Data extracted from a collection:
--- START ---
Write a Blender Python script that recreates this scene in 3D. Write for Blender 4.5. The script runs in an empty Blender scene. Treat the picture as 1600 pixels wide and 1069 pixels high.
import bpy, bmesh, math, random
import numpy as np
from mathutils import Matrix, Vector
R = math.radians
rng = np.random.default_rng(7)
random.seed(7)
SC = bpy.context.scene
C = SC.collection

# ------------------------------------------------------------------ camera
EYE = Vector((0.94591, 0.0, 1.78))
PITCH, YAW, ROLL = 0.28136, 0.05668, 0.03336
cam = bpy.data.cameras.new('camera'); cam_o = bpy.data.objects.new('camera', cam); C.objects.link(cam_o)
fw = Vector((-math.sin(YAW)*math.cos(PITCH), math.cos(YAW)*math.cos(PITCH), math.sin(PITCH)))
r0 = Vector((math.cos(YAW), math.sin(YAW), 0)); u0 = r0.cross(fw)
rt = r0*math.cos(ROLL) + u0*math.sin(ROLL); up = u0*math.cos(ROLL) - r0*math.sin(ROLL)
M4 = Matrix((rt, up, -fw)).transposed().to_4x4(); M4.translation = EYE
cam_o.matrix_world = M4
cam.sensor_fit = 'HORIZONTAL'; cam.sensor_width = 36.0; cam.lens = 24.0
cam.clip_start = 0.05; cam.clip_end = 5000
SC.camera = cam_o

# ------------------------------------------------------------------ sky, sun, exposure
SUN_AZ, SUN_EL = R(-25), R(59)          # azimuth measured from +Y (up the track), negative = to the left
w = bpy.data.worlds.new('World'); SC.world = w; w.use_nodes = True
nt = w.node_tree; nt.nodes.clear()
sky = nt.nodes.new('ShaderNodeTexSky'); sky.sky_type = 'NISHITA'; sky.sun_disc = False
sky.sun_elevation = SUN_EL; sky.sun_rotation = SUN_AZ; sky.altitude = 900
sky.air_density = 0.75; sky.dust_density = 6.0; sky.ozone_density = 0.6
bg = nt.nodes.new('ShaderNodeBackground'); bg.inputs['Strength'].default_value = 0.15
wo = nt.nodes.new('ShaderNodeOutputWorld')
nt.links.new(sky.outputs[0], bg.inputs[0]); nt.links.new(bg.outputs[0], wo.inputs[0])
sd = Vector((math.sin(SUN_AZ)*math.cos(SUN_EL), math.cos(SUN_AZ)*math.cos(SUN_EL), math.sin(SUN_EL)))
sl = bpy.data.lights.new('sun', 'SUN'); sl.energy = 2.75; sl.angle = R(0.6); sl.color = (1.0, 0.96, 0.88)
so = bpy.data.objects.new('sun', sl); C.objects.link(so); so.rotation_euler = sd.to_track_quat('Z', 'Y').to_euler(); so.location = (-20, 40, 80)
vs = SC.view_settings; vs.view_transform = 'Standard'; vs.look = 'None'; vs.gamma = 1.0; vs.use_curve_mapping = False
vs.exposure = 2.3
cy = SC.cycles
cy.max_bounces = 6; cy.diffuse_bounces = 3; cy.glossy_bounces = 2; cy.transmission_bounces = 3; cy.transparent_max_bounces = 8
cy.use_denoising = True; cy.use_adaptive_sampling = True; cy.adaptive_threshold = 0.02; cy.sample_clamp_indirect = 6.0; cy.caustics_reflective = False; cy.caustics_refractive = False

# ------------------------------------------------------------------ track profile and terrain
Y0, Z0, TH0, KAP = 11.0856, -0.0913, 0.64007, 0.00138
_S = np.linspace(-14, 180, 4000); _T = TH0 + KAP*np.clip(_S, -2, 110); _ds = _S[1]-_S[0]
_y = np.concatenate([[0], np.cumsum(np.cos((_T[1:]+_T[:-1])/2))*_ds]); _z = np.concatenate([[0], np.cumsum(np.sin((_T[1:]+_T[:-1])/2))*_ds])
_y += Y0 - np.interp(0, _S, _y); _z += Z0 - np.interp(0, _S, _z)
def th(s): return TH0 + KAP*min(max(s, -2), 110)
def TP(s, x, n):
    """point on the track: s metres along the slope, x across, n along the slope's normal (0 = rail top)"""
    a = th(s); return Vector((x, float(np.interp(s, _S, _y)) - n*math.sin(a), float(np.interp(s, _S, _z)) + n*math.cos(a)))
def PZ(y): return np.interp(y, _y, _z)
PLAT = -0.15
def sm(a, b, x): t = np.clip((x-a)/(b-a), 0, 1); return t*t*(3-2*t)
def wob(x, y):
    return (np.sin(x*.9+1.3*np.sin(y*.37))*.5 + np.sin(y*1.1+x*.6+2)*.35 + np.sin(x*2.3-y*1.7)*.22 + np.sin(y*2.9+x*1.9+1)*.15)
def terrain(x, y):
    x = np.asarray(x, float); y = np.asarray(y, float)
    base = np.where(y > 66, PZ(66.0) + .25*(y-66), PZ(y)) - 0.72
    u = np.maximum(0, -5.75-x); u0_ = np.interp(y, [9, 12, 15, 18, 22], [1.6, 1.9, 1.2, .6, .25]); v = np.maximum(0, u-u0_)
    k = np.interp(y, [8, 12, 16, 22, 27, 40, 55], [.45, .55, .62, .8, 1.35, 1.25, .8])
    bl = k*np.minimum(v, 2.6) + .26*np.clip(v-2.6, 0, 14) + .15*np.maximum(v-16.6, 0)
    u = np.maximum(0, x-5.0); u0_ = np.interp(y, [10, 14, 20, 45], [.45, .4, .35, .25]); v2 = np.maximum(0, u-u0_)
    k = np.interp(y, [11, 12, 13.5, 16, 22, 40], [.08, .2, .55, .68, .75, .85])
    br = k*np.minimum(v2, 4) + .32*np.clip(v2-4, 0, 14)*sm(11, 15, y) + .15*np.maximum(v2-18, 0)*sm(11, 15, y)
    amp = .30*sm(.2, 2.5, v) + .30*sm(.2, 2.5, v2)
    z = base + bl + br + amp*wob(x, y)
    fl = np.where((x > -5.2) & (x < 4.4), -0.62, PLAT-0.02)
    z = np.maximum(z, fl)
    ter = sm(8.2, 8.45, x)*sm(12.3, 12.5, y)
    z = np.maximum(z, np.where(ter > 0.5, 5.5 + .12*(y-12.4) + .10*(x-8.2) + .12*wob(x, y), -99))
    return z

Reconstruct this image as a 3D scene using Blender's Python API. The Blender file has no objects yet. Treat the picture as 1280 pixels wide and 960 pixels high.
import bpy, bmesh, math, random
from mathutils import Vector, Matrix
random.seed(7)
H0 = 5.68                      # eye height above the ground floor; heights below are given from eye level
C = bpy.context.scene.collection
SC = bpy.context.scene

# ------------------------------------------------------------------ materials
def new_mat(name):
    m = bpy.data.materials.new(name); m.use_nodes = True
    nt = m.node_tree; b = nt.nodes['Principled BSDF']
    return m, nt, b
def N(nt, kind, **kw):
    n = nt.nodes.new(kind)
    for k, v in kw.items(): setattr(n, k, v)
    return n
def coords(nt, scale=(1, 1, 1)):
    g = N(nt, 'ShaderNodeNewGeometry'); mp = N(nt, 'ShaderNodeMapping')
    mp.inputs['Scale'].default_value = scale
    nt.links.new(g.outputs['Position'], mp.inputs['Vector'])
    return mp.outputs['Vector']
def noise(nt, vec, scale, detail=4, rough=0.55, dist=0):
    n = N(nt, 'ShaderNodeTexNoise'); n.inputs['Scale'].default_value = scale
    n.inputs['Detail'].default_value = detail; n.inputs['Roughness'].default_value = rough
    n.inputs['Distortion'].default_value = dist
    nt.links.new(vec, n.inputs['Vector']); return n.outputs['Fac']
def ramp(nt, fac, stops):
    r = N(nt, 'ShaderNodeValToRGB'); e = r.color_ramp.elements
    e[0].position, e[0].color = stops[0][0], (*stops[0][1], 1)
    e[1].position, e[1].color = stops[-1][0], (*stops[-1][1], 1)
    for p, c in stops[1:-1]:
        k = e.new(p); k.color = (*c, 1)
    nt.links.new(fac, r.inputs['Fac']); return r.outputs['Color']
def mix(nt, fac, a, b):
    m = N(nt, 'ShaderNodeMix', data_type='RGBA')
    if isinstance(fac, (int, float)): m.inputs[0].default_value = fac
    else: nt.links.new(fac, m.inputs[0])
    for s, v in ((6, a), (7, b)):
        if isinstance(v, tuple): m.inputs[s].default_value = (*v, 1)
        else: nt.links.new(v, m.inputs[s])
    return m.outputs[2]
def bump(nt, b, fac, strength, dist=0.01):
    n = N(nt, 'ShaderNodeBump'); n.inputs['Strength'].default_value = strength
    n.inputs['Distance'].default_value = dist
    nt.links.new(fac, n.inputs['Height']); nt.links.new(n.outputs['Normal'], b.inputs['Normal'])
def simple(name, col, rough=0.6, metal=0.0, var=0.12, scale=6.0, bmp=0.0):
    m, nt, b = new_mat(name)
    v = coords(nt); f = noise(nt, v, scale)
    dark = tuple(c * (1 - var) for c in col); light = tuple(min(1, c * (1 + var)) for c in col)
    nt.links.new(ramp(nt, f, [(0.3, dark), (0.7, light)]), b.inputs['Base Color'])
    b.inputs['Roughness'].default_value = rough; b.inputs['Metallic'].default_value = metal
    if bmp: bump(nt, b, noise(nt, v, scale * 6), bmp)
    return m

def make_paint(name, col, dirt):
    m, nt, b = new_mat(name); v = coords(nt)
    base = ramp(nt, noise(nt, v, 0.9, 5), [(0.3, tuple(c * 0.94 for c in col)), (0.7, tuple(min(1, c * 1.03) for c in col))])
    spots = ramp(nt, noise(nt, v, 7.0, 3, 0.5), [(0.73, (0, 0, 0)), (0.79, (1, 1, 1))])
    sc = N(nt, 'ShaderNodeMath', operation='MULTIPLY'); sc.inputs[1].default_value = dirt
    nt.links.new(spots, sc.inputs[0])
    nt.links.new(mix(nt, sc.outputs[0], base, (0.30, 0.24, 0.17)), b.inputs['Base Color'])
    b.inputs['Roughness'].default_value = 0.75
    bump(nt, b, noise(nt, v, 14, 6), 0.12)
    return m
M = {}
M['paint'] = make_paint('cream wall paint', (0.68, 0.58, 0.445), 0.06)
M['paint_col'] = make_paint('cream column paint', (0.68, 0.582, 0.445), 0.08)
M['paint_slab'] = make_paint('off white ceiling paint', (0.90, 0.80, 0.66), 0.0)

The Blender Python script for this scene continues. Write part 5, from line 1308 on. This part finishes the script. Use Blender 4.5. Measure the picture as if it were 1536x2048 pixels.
--- END ---
**Work instructions:** From the entries above, copy every line that holds the word "scene".

**Exercise response:**
Write a Blender Python script that recreates this scene in 3D. Write for Blender 4.5. The script runs in an empty Blender scene. Treat the picture as 1600 pixels wide and 1069 pixels high.
SC = bpy.context.scene
Reconstruct this image as a 3D scene using Blender's Python API. The Blender file has no objects yet. Treat the picture as 1280 pixels wide and 960 pixels high.
C = bpy.context.scene.collection
SC = bpy.context.scene
The Blender Python script for this scene continues. Write part 5, from line 1308 on. This part finishes the script. Use Blender 4.5. Measure the picture as if it were 1536x2048 pixels.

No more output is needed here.